Scene script records:

|---|

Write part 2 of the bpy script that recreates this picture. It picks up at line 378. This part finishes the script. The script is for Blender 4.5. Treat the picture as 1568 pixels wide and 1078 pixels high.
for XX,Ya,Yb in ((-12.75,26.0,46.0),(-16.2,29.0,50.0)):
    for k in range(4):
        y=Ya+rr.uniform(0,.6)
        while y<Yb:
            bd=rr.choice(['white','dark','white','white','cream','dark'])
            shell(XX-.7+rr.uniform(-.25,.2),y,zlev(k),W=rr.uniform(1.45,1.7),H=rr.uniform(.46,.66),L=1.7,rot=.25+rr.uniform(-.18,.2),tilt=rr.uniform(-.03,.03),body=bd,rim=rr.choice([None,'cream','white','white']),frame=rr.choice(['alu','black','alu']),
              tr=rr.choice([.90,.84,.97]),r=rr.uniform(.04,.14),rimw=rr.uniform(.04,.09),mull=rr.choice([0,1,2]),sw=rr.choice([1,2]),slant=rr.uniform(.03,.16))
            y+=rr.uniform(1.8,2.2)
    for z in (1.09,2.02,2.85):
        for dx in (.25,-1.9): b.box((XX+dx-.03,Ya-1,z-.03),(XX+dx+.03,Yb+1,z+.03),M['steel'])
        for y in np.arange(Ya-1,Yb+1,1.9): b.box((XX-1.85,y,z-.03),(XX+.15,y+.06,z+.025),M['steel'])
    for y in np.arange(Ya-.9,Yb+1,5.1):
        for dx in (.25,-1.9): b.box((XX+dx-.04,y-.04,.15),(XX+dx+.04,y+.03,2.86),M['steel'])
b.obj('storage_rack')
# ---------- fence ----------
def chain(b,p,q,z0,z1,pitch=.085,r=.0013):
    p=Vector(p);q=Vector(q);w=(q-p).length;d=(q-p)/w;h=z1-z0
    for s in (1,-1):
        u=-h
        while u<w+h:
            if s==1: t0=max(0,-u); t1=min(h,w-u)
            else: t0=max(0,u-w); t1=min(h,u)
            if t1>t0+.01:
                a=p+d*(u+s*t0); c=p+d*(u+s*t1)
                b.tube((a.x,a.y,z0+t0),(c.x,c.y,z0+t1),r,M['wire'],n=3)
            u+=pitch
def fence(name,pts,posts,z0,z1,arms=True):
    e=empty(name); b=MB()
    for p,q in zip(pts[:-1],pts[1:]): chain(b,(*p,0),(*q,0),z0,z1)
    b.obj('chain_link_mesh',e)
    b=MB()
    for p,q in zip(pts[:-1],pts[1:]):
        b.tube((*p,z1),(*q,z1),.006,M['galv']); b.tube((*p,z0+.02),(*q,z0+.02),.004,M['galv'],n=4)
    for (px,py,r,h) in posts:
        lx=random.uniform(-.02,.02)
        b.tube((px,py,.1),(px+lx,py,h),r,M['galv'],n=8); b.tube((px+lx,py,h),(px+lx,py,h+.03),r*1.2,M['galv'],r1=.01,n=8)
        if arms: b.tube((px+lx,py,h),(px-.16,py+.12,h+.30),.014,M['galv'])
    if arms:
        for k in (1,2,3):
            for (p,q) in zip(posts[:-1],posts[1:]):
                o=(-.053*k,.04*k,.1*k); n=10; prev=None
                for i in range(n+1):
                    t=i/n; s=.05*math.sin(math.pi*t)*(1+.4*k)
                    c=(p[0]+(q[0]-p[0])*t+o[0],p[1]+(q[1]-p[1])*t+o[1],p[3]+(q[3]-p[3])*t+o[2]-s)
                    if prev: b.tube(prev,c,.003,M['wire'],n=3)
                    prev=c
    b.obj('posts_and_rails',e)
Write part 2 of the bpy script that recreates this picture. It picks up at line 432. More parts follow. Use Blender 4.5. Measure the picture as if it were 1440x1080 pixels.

|---|

== Short task ==
Generate an exact reproduction of all entries.

== Problem solution ==
Write part 2 of the bpy script that recreates this picture. It picks up at line 378. This part finishes the script. The script is for Blender 4.5. Treat the picture as 1568 pixels wide and 1078 pixels high.
for XX,Ya,Yb in ((-12.75,26.0,46.0),(-16.2,29.0,50.0)):
    for k in range(4):
        y=Ya+rr.uniform(0,.6)
        while y<Yb:
            bd=rr.choice(['white','dark','white','white','cream','dark'])
            shell(XX-.7+rr.uniform(-.25,.2),y,zlev(k),W=rr.uniform(1.45,1.7),H=rr.uniform(.46,.66),L=1.7,rot=.25+rr.uniform(-.18,.2),tilt=rr.uniform(-.03,.03),body=bd,rim=rr.choice([None,'cream','white','white']),frame=rr.choice(['alu','black','alu']),
              tr=rr.choice([.90,.84,.97]),r=rr.uniform(.04,.14),rimw=rr.uniform(.04,.09),mull=rr.choice([0,1,2]),sw=rr.choice([1,2]),slant=rr.uniform(.03,.16))
            y+=rr.uniform(1.8,2.2)
    for z in (1.09,2.02,2.85):
        for dx in (.25,-1.9): b.box((XX+dx-.03,Ya-1,z-.03),(XX+dx+.03,Yb+1,z+.03),M['steel'])
        for y in np.arange(Ya-1,Yb+1,1.9): b.box((XX-1.85,y,z-.03),(XX+.15,y+.06,z+.025),M['steel'])
    for y in np.arange(Ya-.9,Yb+1,5.1):
        for dx in (.25,-1.9): b.box((XX+dx-.04,y-.04,.15),(XX+dx+.04,y+.03,2.86),M['steel'])
b.obj('storage_rack')
# ---------- fence ----------
def chain(b,p,q,z0,z1,pitch=.085,r=.0013):
    p=Vector(p);q=Vector(q);w=(q-p).length;d=(q-p)/w;h=z1-z0
    for s in (1,-1):
        u=-h
        while u<w+h:
            if s==1: t0=max(0,-u); t1=min(h,w-u)
            else: t0=max(0,u-w); t1=min(h,u)
            if t1>t0+.01:
                a=p+d*(u+s*t0); c=p+d*(u+s*t1)
                b.tube((a.x,a.y,z0+t0),(c.x,c.y,z0+t1),r,M['wire'],n=3)
            u+=pitch
def fence(name,pts,posts,z0,z1,arms=True):
    e=empty(name); b=MB()
    for p,q in zip(pts[:-1],pts[1:]): chain(b,(*p,0),(*q,0),z0,z1)
    b.obj('chain_link_mesh',e)
    b=MB()
    for p,q in zip(pts[:-1],pts[1:]):
        b.tube((*p,z1),(*q,z1),.006,M['galv']); b.tube((*p,z0+.02),(*q,z0+.02),.004,M['galv'],n=4)
    for (px,py,r,h) in posts:
        lx=random.uniform(-.02,.02)
        b.tube((px,py,.1),(px+lx,py,h),r,M['galv'],n=8); b.tube((px+lx,py,h),(px+lx,py,h+.03),r*1.2,M['galv'],r1=.01,n=8)
        if arms: b.tube((px+lx,py,h),(px-.16,py+.12,h+.30),.014,M['galv'])
    if arms:
        for k in (1,2,3):
            for (p,q) in zip(posts[:-1],posts[1:]):
                o=(-.053*k,.04*k,.1*k); n=10; prev=None
                for i in range(n+1):
                    t=i/n; s=.05*math.sin(math.pi*t)*(1+.4*k)
                    c=(p[0]+(q[0]-p[0])*t+o[0],p[1]+(q[1]-p[1])*t+o[1],p[3]+(q[3]-p[3])*t+o[2]-s)
                    if prev: b.tube(prev,c,.003,M['wire'],n=3)
                    prev=c
    b.obj('posts_and_rails',e)
Write part 2 of the bpy script that recreates this picture. It picks up at line 432. More parts follow. Use Blender 4.5. Measure the picture as if it were 1440x1080 pixels.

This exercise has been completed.